Turbulence, fear, courage + resilience
- Louise Yochee Klein PsyD

- Aug 13
- 2 min read
"Put on your own oxygen mast first. Then assist someone else." We've all heard the emergency announcement hundreds of times. We know what it says. The wiring and equipment is there. But at a time of danger in heavy turbulence, many of us still need a reminder to choose what's actually right, not what feels right in the moment.
When it comes to the turbulence that's gripping nearly every aspect of our lives today, we're hard-wired for courage. There's a neural pathway that we can power up, to override our limbic fight-or-flight instincts, according to research at Israel's Weizmann Institute. To weigh choices. To find common ground. To assess with data, so we test our biases and assumptions. And choose the best options, not necessarily the easiest or most obvious ones. If we flip the switch. And remind to choose courage.
"Courage isn't the absence of fear," say national leaders who've brought us through dark times when we didn't know how things would turn out. "Courage is knowing how to fear what we ought to fear and how not to fear what we ought fear." That's easy to say. It's much much harder to actually do.

If you join us for a Courage simulation, we'll replicate conditions that create fear. There's no physical danger, of course. But there is a startle response, information overload, performance anxiety, a tight timeline and budget, peer pressure and a bit of insecurity. Look around the room (or Zoom line) and you'll see most people at Level 1 and Level 2, waiting to see what will happen or annoyed about the turbulent conditions. If you want to join them in victim thinking or in noise and chaos, you'll be in good company. But that won't get you to a winning solution. Nor will it give you a sense of triumph, efficacy and the satisfaction that comes from owning your power and using it well.
That's where courage-building leaders come in. To lift colleagues higher than Level 1 and Level 2 - and into learning, inventing better solutions than the playbooks provided and being champions who turn to the group and say, "C'm on, folks. No winging. Let's seize opportunities, mitigate risks and make great things happen." At Levels 3, 4 and 5.
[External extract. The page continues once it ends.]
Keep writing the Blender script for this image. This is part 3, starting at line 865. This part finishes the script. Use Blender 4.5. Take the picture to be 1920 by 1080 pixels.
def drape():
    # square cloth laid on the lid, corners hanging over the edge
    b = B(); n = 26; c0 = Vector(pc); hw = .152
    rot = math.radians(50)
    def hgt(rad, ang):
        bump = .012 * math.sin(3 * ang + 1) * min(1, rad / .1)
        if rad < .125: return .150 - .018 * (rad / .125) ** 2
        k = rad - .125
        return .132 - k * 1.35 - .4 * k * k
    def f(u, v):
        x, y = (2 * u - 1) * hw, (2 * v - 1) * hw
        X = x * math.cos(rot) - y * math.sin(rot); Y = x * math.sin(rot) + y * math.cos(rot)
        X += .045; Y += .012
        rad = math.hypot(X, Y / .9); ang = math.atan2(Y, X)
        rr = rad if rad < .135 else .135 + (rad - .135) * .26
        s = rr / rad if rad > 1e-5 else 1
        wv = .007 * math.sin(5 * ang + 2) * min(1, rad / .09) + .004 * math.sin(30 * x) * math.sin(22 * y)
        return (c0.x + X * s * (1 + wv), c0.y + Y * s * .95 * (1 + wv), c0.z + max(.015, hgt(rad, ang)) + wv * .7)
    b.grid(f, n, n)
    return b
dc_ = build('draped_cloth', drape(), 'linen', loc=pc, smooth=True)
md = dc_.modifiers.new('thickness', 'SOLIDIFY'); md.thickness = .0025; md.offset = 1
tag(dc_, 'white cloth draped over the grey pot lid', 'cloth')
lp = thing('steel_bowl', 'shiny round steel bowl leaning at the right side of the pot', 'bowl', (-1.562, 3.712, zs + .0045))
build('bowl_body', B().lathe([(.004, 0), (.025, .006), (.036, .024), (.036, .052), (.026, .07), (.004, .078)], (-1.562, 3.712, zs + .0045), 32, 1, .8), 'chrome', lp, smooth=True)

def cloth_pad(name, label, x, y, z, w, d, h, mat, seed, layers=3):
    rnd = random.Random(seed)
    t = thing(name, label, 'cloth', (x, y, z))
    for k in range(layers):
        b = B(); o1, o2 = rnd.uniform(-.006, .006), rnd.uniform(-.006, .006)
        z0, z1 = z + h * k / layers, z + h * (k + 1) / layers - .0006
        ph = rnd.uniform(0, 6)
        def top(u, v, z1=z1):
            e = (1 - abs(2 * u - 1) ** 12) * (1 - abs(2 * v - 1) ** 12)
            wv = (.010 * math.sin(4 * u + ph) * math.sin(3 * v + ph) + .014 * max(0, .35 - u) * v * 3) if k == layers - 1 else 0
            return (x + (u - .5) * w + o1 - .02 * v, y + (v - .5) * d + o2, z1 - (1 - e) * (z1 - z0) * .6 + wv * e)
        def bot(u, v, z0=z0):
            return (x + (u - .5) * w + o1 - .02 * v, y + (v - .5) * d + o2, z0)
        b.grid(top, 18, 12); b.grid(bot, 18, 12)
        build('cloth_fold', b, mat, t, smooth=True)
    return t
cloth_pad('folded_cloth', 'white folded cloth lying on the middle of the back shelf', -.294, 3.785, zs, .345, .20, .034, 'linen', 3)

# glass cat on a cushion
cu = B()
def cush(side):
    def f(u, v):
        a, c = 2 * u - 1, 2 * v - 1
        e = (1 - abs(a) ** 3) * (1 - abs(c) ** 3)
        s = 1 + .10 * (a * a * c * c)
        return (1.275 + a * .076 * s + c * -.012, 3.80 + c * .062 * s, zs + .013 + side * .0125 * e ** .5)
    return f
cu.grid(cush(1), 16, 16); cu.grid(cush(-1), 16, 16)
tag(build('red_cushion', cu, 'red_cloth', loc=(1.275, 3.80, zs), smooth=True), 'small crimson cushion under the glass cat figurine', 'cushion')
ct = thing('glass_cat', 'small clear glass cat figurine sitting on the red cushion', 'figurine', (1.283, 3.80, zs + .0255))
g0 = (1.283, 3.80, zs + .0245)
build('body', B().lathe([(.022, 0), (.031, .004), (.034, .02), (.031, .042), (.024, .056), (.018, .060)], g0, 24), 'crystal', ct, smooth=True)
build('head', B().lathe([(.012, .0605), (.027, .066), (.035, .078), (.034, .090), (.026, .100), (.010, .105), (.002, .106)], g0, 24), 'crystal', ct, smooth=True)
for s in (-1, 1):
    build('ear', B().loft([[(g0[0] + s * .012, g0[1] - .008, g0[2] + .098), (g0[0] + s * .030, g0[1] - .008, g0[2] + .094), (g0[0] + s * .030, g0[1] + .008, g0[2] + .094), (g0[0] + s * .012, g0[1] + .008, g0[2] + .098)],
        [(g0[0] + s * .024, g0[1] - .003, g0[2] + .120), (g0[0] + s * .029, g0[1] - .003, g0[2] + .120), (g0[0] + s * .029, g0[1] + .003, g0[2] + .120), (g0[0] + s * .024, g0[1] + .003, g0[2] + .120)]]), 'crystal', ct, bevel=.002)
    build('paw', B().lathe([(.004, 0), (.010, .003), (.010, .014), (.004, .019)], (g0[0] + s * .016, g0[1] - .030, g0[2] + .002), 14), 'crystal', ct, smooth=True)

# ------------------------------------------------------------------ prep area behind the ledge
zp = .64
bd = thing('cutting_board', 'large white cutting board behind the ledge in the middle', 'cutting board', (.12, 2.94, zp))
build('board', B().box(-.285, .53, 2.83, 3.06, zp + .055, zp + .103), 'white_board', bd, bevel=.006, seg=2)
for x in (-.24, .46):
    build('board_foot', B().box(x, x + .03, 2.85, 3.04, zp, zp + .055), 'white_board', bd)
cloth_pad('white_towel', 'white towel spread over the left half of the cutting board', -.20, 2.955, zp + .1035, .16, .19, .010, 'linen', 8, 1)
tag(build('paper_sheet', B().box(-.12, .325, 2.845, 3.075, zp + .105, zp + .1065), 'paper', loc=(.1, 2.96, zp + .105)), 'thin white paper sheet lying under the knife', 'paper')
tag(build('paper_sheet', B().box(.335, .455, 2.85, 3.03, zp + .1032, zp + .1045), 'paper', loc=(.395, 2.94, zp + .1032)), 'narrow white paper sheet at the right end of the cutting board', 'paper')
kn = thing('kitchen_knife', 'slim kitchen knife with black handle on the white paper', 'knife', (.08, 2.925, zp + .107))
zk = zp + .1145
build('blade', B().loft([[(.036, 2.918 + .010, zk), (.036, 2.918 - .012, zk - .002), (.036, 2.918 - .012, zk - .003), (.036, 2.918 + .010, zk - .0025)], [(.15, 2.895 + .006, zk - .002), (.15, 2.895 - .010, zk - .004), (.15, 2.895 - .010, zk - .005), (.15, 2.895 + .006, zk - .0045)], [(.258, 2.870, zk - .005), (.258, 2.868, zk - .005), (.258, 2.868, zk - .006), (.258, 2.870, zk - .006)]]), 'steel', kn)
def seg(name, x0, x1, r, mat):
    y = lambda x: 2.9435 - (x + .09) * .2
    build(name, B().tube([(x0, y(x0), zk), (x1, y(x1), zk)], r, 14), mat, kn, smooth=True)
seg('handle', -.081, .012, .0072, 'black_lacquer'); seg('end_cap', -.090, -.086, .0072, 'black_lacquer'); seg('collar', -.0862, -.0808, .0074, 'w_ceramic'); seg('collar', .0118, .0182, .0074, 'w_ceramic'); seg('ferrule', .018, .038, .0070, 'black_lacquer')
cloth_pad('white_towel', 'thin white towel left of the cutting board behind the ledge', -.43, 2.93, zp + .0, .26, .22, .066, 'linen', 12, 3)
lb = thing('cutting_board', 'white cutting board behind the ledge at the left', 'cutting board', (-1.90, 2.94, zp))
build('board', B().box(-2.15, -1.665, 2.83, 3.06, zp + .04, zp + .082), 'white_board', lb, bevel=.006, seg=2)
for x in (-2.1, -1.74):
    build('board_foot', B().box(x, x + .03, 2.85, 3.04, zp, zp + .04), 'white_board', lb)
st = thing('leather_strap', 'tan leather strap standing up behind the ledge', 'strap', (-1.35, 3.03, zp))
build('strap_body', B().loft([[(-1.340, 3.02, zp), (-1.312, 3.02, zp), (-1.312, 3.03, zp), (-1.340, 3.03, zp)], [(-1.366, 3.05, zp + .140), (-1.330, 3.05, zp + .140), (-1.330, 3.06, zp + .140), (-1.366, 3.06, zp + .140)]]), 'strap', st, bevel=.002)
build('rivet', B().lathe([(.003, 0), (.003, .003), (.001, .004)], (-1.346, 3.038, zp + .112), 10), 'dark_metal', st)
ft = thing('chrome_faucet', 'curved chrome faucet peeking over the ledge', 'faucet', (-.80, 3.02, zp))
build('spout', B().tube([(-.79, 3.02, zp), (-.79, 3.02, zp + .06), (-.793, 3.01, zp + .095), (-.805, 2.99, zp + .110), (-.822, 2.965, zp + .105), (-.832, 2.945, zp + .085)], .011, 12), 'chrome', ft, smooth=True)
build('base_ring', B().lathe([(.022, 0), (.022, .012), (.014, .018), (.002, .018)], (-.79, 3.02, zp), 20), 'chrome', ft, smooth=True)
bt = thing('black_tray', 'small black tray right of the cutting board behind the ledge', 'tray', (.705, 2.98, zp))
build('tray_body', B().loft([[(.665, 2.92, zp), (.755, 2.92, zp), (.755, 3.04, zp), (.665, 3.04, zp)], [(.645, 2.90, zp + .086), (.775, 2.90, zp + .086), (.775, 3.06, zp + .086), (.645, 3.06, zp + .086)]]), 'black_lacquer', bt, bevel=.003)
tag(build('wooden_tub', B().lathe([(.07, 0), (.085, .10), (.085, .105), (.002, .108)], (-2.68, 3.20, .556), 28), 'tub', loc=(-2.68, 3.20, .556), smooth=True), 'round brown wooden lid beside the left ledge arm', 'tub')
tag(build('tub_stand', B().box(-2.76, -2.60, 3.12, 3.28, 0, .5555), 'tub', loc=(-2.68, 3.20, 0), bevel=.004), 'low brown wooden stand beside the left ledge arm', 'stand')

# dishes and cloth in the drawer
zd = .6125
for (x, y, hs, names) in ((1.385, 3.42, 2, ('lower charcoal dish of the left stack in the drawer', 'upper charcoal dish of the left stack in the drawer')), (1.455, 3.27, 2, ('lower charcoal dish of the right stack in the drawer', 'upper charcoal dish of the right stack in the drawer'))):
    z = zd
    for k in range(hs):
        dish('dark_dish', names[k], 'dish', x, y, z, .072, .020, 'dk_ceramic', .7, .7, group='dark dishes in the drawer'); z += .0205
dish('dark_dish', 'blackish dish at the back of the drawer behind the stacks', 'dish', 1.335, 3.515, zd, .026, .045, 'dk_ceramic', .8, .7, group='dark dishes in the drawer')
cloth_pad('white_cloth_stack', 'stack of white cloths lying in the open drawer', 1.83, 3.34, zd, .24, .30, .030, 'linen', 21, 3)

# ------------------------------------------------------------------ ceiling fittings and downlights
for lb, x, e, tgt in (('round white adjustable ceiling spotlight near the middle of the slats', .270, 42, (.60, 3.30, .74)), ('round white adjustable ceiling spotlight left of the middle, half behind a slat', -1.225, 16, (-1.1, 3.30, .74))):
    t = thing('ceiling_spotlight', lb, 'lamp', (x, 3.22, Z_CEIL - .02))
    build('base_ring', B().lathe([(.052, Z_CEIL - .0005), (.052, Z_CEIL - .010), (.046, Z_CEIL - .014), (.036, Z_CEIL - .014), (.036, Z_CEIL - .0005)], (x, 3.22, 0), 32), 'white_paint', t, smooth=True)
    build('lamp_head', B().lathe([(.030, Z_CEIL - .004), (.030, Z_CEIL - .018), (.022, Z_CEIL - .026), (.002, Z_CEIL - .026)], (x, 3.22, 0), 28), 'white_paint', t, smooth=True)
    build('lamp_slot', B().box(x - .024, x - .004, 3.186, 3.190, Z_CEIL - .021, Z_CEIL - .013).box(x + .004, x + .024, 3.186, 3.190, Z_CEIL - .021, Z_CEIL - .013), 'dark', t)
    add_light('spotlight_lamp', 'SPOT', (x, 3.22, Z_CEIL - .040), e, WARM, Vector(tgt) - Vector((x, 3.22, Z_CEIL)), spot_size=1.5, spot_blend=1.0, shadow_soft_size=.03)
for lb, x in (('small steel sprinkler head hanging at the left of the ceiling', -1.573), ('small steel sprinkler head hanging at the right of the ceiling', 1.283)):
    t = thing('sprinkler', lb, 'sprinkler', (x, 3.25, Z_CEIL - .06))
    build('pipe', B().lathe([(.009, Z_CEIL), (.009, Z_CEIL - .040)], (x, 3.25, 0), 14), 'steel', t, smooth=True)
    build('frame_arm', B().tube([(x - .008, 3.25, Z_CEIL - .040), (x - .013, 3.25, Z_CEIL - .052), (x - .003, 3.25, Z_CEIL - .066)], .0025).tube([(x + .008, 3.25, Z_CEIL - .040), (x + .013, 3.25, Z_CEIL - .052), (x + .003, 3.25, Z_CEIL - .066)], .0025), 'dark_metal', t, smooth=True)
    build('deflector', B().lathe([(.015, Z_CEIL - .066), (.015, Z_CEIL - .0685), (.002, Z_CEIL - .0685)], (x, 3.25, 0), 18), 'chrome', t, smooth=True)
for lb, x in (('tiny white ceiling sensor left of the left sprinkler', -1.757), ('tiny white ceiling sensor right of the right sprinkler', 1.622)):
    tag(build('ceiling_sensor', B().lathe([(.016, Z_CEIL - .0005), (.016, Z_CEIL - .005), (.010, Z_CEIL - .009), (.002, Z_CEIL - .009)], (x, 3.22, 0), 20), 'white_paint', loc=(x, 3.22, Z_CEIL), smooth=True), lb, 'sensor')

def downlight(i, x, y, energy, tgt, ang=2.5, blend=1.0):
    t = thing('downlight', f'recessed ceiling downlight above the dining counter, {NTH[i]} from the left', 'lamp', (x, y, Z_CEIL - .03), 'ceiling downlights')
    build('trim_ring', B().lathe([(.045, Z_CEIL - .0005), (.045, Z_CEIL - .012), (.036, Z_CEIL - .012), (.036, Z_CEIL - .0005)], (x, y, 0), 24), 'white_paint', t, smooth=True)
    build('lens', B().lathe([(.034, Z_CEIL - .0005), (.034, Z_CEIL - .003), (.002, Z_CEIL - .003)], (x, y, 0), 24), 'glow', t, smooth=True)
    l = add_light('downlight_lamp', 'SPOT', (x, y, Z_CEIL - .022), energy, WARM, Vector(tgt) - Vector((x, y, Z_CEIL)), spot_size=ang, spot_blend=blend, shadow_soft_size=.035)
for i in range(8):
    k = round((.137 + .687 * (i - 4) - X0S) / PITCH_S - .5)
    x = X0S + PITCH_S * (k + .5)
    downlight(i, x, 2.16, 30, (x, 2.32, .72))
With practice, you'll get better at reading the room - and seeing whether your teammates, bosses, board and customers PowerUP courage or fear. You'll see what level they've chosen when it's clear that the path they knew no longer will work as well as it has in the past. If they're already learning, inventing and championing, your job as a leader will be getting them to fly in formation. And if they're stuck at the bottom of the U in shock, avoidance, grievance or paralysis, you can choose to Make Courage Contagious and help them with their oxygen mask. To profit through turbulence.